1999 yılından beri İmralı adasındaki yüksek güvenlikli hapishanede tek başına kalan Abdullah Öcalan'ın yanına beş yeni mahkum daha getirildi. Abdullah Öcalan diğer mahkûmlarla haftada 10 saat görüşebilecek.

Kürt açılımı adı verilen süreçte en önemli adımlardan birisi ağrılaştırılmış hapis cezası çeken ve tam anlamıyla tecrit koşullarında yaşayan, devletin keyfi kararıyla düzenli olmayan bir şekilde sadece avukatlarıyla görüşebilen Abdullah Öcalan'ın yalnızlığına kısıtlı da olsa bir önlem alınmış olmasıdır.

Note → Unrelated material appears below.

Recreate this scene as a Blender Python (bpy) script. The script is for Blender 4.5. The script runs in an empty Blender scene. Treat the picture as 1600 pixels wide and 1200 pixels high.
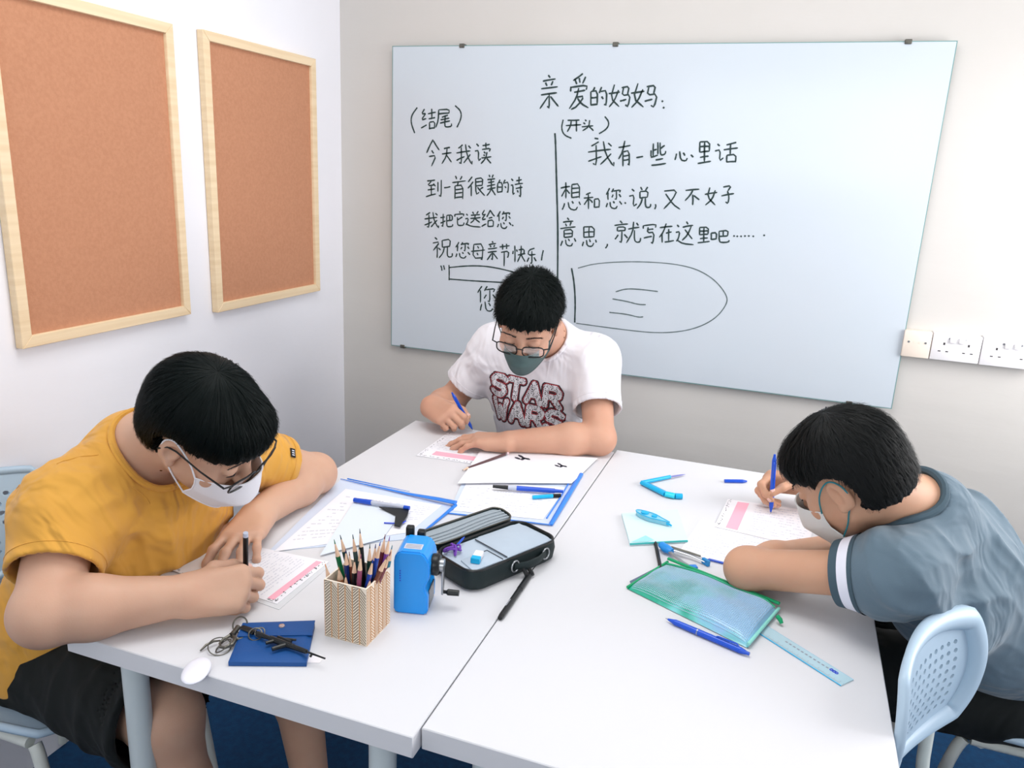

Bu, "muhatap" meselesinde devletin yavaş yavaş da olsa adım atmaya başladığının en güçlü kanıtlarından birisidir.

Kuşkusuz Kürt sorununda siyasal çözüm ne sadece Abdullah Öcalan'ın koşullarının iyileştirilmesi, ne Kürtçe tv, ne de köy isimlerinin orijinallerinin kullanılmaya başlanmasıdır. Kürt sorununda çözüm için atılacak en önemli adım, Kürt halkının kendi kaderini özgürce belirleyebileceği siyasal koşulların yaratılmasıdır. Kısaca, Kürt halkının ulusal varlığının siyasi, ekonomik, kültürel ve ideolojik düzeylerde kabul edilmesi ve bu hakların anayasal zeminde tarif edilmesi gerekiyor. Görülmesi gereken ise İmralı'daki son gelişmeler de dahil olmak üzere bir süredir atılan adımlar kendi başlarına çok önemli olmasa da bir sürecin parçaları olarak toptan bir değişimin habercisidir.

Bu yüzden bu adımları küçümsemek değil, güçlendirmek gerekiyor. Her adımda daha ileri bir adımı talep etmek için üzerinde sıçrayabileceğimiz bir zemin olduğunu görmek, halkların kardeşliği sloganını soyut bir slogan olmaktan çıkartacak ve acı çeken bir halkın özgürlük mücadelesinin tarihsel adımları haline gelmesine yardımcı olacak.

Kürt açılımı sürecine şüpheyle bakanlar var hâlâ. Açılımı tek başına AKP'nin batılı güç odaklarınca planlanan bir programın ürünü olarak görmek, MHP ve CHP'nin sık sık telaffuz ettiği "ihanet" suçlamasıyla değerlendirmek, paranoyak milliyetçilik hastalığını bir kenara bıraksak bile, tek kelimeyle Kürt halkının gücünü küçümsemektir.

Kürt açılımı konusunda söz söylemek isteyenler öncelikle 29 Mart 2009 yerel seçimlerinden işe başlamak zorundalar. Seçimlerden önce DTP'yi bitirme planları yapanlar, "Diyarbakır'ı da alırım, tüm Kürt illerini de" diyenler, 29 Mart akşamı Kürt illerinde mağlup oldular. Seçimin Kürt illerinde AKP ile DTP arasında bir referandum olarak görüldüğü bizzat AKP ileri gelenlerince söyleniyordu. Sonuç, referandumu DTP'nin kazanması oldu.

Zaten egemen sınıfın bir kesimi bizzat bir önceki Genelkurmay Başkanı Yaşar Büyükanıt'ın dediği gibi düşünmeye başlamıştı: "Bu sorun savaşarak çözülemez!"

Kürt açılımı adı verilen süreç, bu yüzden Kürt halkının geri adım atmamasının, kitlesel mücadele yeteneğinin, direnç gösterme kararlılığının ürünüdür.
Savaşmak isteyenlere savaşarak bu sorunda adım atamayacaklarını gösteren bir halk olduklarını ve barış istediklerini mücadele ederek kanıtlayan Kürt hareketidir.

Bu yüzden, batıda, çok ama çok güçlü, kitlelerin katıldığı bir barış sesine ihtiyaç var. Kürt halkının sesine, batıda işçi sınıfının sesi eklendiğinde elde edilecek kazanımların büyüklüğü hayallerin ötesinde olacaktır.